Monday, October 22, 2018

Little Time for Transmission Talk on the Hill

By Michael Brooks

WASHINGTON — A panel of electricity industry leaders — including Public Service Enterprise Group CEO Ralph Izzo — came to the House Energy Subcommittee on Thursday prepared to talk about the importance of transmission infrastructure, but the visit was mostly in vain.

House Energy Subcommittee Transmission Planning FERC

Izzo | © RTO Insider

Votes on the House floor kept the hearing to about 90 minutes, most of it taken up by the prewritten opening statements by subcommittee leaders and the panelists. Subcommittee members barely asked any questions, and none were directed to either Izzo or Jennifer Curran, MISO vice president of system planning.

In the little time allotted to them, the panelists made clear that FERC Order 1000, which opened transmission development to competition in 2011, was not working as intended, with very few projects being approved.

But they differed in their overall assessment of the order. Izzo called for Congress to outright abolish the rule, while former FERC Commissioner Tony Clark repeated his past assertion that the order was “well-intentioned” but clearly needs revisiting by the commission.

Subcommittee Vice Chair Pete Olson (R-Texas) addresses the panel. Visible from back to foreground are Tony Clark, Edward Krapels, Jennifer Curran and Rob Gramlich. | © RTO Insider

The order replaced RTOs’ “collaborative, bottoms-up approach to transmission planning with a complex bureaucracy, where the name of the game is completing a compliance checklist that may not actually result in transmission development,” Clark said. He pointed to MISO’s multi-value projects as an example of pre-Order 1000 developments that were impactful.

Rob Gramlich, president of energy consultancy Grid Strategies, submitted detailed written testimony highlighting the benefits of the grid in lowering consumers’ costs and allowing access to resources in other regions. Among his recommendations was that the Energy Department use the never-applied Section 1221 of the 2005 Energy Policy Act, which allows the secretary of energy to designate transmission corridors in the national interest and for FERC to site and permit projects in those corridors.

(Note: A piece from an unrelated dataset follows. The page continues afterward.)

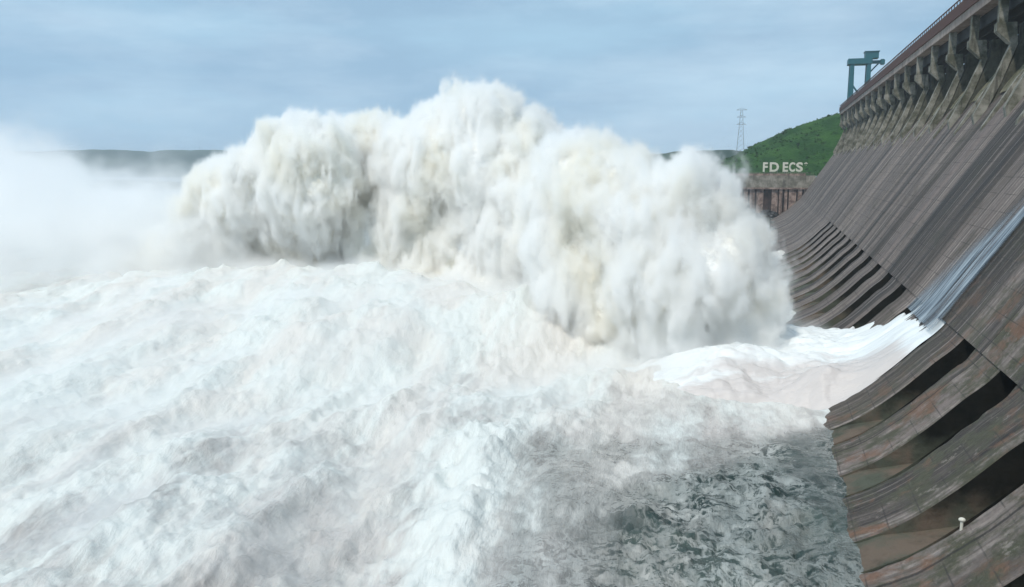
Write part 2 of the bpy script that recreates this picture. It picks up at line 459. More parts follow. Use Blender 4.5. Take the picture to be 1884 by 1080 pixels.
MB().box((0.1, -2.6, top+.01), (5.0, 2.6, top+2.4)).box((-.2, -2.9, top+2.41), (5.3, 2.9, top+2.7)).build('machine_house', M['teal'], cr_)
MB().box((x1+1.2, -.6, top-1.9), (x1+4.2, .6, top-.7)).bar((x1+.8,0,top-5.0),(x1+3.6,0,top-1.9),.3).build('jib', M['teal'], cr_)
MB().box((x1+4.21, -1.1, top-2.4), (x1+5.9, 1.1, top-.3)).build('hoist_block', M['teal'], cr_, bevel=.25)
for x in (x0, x1): MB().box((x-1.1, -3.6, 0.0), (x+1.1, 3.6, .5)).build('bogie', M['teal'], cr_)

# ------------------------------------------------------------------ the bank beyond: hill, retaining wall, sign, rocks
def heightmesh(name, xs, ys, fn, mat, **kw):
    X, Y = np.meshgrid(xs, ys, indexing='xy')
    Z = fn(X, Y)
    return grid_obj(name, np.stack([X, Y, Z], -1), mat, None, True)
ridge_px = [(1180, 318), (1300, 305), (1350, 288), (1385, 268), (1420, 252), (1450, 240), (1480, 229), (1510, 219), (1545, 208), (1600, 196), (1700, 185), (1884, 175)]
RY = 480.0
rp = [at(u, v, RY) for u, v in ridge_px]
rx = np.array([p.x for p in rp]); rz = np.array([p.z for p in rp])
TERR = at(1420, 321, 402).z
def hill_h(X, Y):
    r = np.interp(X, rx, rz)
    t = sstep(404, RY, Y) * (1 - 0.35 * sstep(RY + 10, RY + 160, Y))
    base = TERR - 0.5
    h = base + (r - base) * t
    h = h + 0.7 * fbm(X * .06, Y * .06, 1.3, 4) * t + 0.35 * noise3(X * .3, Y * .3, 4) * t
    h = np.where(X > 27, np.maximum(h, base + (r - base) * t), h)
    return np.where(X < -20, h - (-20 - X) * 0.35 * (1 - t), h)
hl = heightmesh('hill', np.linspace(-110, 220, 200), np.linspace(400.3, 700, 170), hill_h, M['grass'])
tag(hl, kind='structure')
# low shrubs covering the hill
random.seed(3)
Vs, Fs = [], []
for i in range(900):
    X = random.uniform(-40, 60); Y = random.uniform(408, 500)
    z = float(hill_h(np.array(X), np.array(Y)))
    r = random.uniform(.25, .8) * (1.0 if random.random() < .9 else 1.6)
    for j in range(7):
        c = Vector((X, Y, z)) + Vector((random.gauss(0, .5), random.gauss(0, .5), random.uniform(0, .8))) * r
        a = Vector((random.gauss(0, 1), random.gauss(0, 1), random.gauss(0, 1))).normalized() * r * .55
        b = a.orthogonal().normalized() * r * .5
        n = len(Vs); Vs += [c + a, c + b, c - a, c - b]; Fs.append((n, n+1, n+2, n+3))
un = mesh_obj('undergrowth', Vs, Fs, M['leaf']); tag(un, kind='stuff')

WY = 398.0
wall = empty('retaining_wall', (0, WY, 0))
tag(wall, 'stained concrete retaining wall with buttresses below the green hill at the dam end', 'wall')
wx0, wx1 = at(1345, 330, WY).x, at(1500, 330, WY).x
zt, zm, zb = at(1420, 323, WY).z, at(1420, 345, WY).z, at(1420, 408, WY).z - 3
MB().box((wx0, WY - .6, zm), (wx1, WY + 2, zt)).build('upper_band', M['pale'], wall).location = (0, -WY, 0)
MB().box((wx0 - .2, WY - 1.0, zm - .7), (wx1, WY + 1.9, zm - .01)).build('ledge', M['brown'], wall).location = (0, -WY, 0)
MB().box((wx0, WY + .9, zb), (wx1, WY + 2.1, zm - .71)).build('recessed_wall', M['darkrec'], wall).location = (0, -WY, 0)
xb = wx0
while xb < wx1 - 1:
    w = random.uniform(1.1, 3.4)
    if not (at(1398, 350, WY).x < xb + w/2 < at(1421, 350, WY).x and random.random() < .6):
        MB().prism([(xb, zb), (xb + w, zb), (xb + w, zm - .71), (xb, zm - .71)], WY - random.uniform(.1, .5), WY + .9).build('buttress', M['brown'], wall).location = (0, -WY, 0)
    xb += w + random.uniform(.35, .9)
MB().box((wx0, WY - .5, zt), (wx1 - 4, WY - .2, zt + .9)).build('parapet', M['brown'], wall).location = (0, -WY, 0)
pf = MB()
for i in range(40):
    x = wx0 + 1 + i * (wx1 - wx0 - 2) / 39; pf.box((x, WY + 1.0, zt), (x + .12, WY + 1.12, zt + 1.3))
pf.box((wx0, WY + .98, zt + 1.3), (wx1 - 3, WY + 1.14, zt + 1.42))
f_ = pf.build('guard_rail', M['pale'], wall); f_.location = (0, -WY, 0)
# white letters standing on the terrace
sg = empty('letter_sign', (at(1445, 310, 403).x, 403, zt))
tag(sg, 'row of large white standing letters on the terrace above the retaining wall', 'sign')
zz0, zz1 = at(1440, 316, 403).z, at(1440, 298.5, 403).z
def letter(ch, ua, ub, z0, z1):
    cu = bpy.data.curves.new('letter', 'FONT'); cu.body = ch; cu.extrude = .25; cu.offset = .035; cu.size = 1.0
    t_ = bpy.data.objects.new('letter', cu); C.objects.link(t_)
    bpy.context.view_layer.update()
    me_ = bpy.data.meshes.new_from_object(t_.evaluated_get(bpy.context.evaluated_depsgraph_get()))
    bpy.data.objects.remove(t_)
    xs_ = [v.co.x for v in me_.vertices]; ys_ = [v.co.y for v in me_.vertices]
    xa, xb_ = at(ua, 310, 403).x, at(ub, 310, 403).x
    for v in me_.vertices:
        fx = (v.co.x - min(xs_)) / (max(xs_) - min(xs_)); fy = (v.co.y - min(ys_)) / (max(ys_) - min(ys_)); d = v.co.z
        v.co = (xa + (xb_ - xa) * fx - sg.location.x, d, z0 + (z1 - z0) * fy - sg.location.z)
    me_.materials.clear(); me_.materials.append(M['white'])
    o = bpy.data.objects.new('letter', me_); C.objects.link(o); o.parent = sg
    return o
for ch, a, b in (('F', 1403.5, 1412.5), ('D', 1416, 1433), ('E', 1440, 1450), ('C', 1451.5, 1463), ('S', 1464.5, 1477)):
    letter(ch, a, b, zz0, zz1)
letter('*', 1479, 1486, zz1 - 1.8, zz1)
for u in (1406, 1418, 1430, 1443, 1455, 1470):
    x = at(u, 310, 403).x; o = MB().box((x, 403.55, zt - 1), (x + .2, 403.75, zz0 + 2.5)).build('stand', M['steel'], sg); o.location = -sg.location
# wet black rocks at the foot of the wall
def rock(u, v, Y, r, seed):
    c = at(u, v, Y); bm = bmesh.new(); bmesh.ops.create_icosphere(bm, subdivisions=4, radius=1)
    co = np.array([v_.co[:] for v_ in bm.verts]); n_ = fbm(co[:,0]*1.3+seed, co[:,1]*1.3, co[:,2]*1.3, 4)
    for v_, q in zip(bm.verts, n_): v_.co = Vector((v_.co.x*1.4, v_.co.y, v_.co.z*.8)) * r * (1 + .45*q)
    me = bpy.data.meshes.new('rock'); bm.to_mesh(me); bm.free(); me.materials.append(M['rock'])
    o = bpy.data.objects.new('rock', me); C.objects.link(o); o.location = c; return o
RK = [(1368, 398, 392, 4.2, 'black wet rock at the foot of the retaining wall beside the spray'),
      (1388, 404, 390, 4.0, 'black wet rock in the middle of the pile below the retaining wall'),
      (1406, 402, 391, 4.4, 'black wet rock of the pile below the retaining wall nearest the dam face'),
      (1360, 384, 393, 3.4, 'smaller black rock standing highest beside the spray at the wall foot')]
for i, (u, v, Y, r, lb) in enumerate(RK): tag(rock(u, v, Y, r, i * 5.1), lb, 'rock', 'wet rocks below the retaining wall')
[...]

House Energy Subcommittee Transmission Planning FERC

Curran | © RTO Insider

“I recommend that for specific extra-high-voltage (e.g., 500 kV and up), long-distance lines that provide broad multistate reliability benefits and long-term consumer benefits, where state approval has been withheld after thorough consultation, DOE and FERC should be encouraged to be willing to use the current authority,” Gramlich wrote.

In the little time she spoke, Curran only gave general information about her RTO, lauding its transmission planning processes and reliability record. Also in attendance were Edward Krapels, CEO of Anbaric Development Partners, and John Twitty, executive director of the Transmission Access Policy Study Group.